→ **TO DO**
Print, exactly as they stand, the lines from the start of the listing to the line containing "COL = SC.collection", inclusive.

→ **DATASET SECTION**
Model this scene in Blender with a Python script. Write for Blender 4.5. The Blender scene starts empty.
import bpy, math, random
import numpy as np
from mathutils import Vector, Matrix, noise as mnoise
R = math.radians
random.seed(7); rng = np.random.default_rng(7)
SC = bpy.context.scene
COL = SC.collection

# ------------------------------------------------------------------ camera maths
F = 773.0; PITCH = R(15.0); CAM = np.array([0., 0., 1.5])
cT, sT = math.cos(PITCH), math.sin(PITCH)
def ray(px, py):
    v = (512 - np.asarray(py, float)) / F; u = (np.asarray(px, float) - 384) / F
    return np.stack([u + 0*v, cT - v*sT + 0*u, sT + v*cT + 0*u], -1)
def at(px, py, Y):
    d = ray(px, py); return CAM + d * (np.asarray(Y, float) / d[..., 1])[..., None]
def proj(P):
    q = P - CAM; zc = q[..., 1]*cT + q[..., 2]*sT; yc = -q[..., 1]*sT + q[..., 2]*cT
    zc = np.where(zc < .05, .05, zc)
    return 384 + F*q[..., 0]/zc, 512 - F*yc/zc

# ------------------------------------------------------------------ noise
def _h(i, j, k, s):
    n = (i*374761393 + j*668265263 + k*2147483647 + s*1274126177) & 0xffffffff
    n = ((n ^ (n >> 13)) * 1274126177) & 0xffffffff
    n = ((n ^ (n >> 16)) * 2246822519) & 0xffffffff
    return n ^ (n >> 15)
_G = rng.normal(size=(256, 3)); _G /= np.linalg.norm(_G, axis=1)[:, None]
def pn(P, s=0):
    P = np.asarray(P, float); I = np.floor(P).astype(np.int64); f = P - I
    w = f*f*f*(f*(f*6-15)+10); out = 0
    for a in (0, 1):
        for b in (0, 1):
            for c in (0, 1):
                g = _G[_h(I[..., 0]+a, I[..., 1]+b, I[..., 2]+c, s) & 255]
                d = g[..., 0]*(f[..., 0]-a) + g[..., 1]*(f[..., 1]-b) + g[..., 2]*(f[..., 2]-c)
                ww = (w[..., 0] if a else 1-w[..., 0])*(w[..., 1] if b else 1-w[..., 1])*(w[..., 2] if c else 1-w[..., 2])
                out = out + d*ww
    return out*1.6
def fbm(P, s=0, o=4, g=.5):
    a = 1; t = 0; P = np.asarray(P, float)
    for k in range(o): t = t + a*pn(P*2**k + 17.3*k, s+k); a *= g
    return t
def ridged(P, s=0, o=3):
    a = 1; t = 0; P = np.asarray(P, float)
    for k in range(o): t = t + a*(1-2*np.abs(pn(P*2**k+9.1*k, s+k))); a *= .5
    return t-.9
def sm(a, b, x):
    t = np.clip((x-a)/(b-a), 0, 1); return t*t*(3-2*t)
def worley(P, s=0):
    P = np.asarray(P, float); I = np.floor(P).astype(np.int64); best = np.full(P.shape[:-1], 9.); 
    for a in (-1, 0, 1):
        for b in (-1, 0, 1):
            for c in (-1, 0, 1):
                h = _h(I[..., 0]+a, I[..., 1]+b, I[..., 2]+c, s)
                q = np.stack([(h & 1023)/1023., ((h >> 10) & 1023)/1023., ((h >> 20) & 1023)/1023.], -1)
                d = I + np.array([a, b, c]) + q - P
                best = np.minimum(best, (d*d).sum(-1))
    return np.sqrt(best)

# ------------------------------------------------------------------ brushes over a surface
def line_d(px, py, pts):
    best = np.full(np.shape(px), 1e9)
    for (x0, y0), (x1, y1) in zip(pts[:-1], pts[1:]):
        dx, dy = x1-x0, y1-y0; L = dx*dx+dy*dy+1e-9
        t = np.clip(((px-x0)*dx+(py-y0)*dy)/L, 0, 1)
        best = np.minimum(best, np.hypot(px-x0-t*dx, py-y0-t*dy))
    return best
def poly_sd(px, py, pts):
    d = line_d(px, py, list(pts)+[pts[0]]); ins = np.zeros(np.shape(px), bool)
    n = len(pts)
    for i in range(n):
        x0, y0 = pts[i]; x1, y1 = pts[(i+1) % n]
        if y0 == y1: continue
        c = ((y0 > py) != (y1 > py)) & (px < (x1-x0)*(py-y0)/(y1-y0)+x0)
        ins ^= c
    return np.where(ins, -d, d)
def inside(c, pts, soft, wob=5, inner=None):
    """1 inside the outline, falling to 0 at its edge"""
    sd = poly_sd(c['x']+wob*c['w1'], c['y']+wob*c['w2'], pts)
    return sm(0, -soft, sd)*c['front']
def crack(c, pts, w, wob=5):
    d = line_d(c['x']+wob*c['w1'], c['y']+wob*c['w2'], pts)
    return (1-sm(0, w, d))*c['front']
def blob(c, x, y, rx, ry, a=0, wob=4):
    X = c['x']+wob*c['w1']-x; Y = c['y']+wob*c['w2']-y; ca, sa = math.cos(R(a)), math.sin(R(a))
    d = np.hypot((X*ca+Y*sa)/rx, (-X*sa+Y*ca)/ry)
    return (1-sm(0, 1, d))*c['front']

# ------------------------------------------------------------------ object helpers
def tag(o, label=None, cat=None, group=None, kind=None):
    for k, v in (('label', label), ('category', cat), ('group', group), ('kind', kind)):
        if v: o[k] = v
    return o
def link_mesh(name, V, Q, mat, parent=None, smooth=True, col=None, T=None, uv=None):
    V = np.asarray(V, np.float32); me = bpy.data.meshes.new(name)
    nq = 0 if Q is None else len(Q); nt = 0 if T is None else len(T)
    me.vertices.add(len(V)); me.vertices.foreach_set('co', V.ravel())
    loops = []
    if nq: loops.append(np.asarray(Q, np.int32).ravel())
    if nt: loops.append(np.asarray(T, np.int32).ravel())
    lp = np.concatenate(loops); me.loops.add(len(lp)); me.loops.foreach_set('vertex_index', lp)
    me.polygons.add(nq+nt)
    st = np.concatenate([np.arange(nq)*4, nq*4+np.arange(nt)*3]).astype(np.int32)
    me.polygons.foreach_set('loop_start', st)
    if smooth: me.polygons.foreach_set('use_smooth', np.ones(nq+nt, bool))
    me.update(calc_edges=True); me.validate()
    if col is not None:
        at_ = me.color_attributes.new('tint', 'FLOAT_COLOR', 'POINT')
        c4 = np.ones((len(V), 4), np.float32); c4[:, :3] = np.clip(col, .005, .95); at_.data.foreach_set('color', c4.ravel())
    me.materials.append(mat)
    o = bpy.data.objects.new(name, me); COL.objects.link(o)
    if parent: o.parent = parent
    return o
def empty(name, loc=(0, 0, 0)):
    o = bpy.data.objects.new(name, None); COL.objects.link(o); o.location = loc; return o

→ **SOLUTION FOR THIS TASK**
Model this scene in Blender with a Python script. Write for Blender 4.5. The Blender scene starts empty.
import bpy, math, random
import numpy as np
from mathutils import Vector, Matrix, noise as mnoise
R = math.radians
random.seed(7); rng = np.random.default_rng(7)
SC = bpy.context.scene
COL = SC.collection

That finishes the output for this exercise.